Pisziynger…..
14 października, 2009, Autor: ASPIRYNANie wiem jak to się pisze poprawnie, ale wkurwiło mnie kurwa to dziś w piz-du!
Pisziynger to takie kurwa ciasteczko przekładane czekoladą i waflem, coś Ala-Prince Polo.
I żeby było jasno nienawiedzę takich ciasteczek! A więc jestem chory i siedzę w domku, przeglądam neta i do pokoju wchodzi moja mama z tym kurwa ciasteczkiem i mówi: [(dialog) M-mama Ja-ja]
M – poczęstuj się !
JA – nie,nie chcę!
M – dlaczego!
JA – nie,bo nie lubię!
M – a dlaczego nie lubisz?
JA – bo… ( w myślach „kurwa”! bo przy mamie nie wypada kląć) bo nie jadam ich od 30lat!
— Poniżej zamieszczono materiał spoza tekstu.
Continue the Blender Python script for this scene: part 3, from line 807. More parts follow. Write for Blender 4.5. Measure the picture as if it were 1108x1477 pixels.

Mama stawia mi przed nos ciastko.
M – zjedz bo bardzo dobre.
W tym momencie nie wytrzymałem
JA – czy ja kurwa mówię po chińsku że ty nie rozumiesz że ja tego nie jadam!
Mama spojrzała na mnie surowym wzrokiem i mówi:
M – no wiesz co…!
I wyszła.
Powiedzcie mi – czy wy też tak macie jak jesteście u rodziców..!!
I żeby to tylko było to, ale za każdym razem tak się dzieje. Jak jestem np. na obiedzie:
– dołożyć ci kapustki?
-nie dziękuje.
– a dlaczego nie chcesz?
Kochamy swoich rodziców, ale rodzice bez przesady!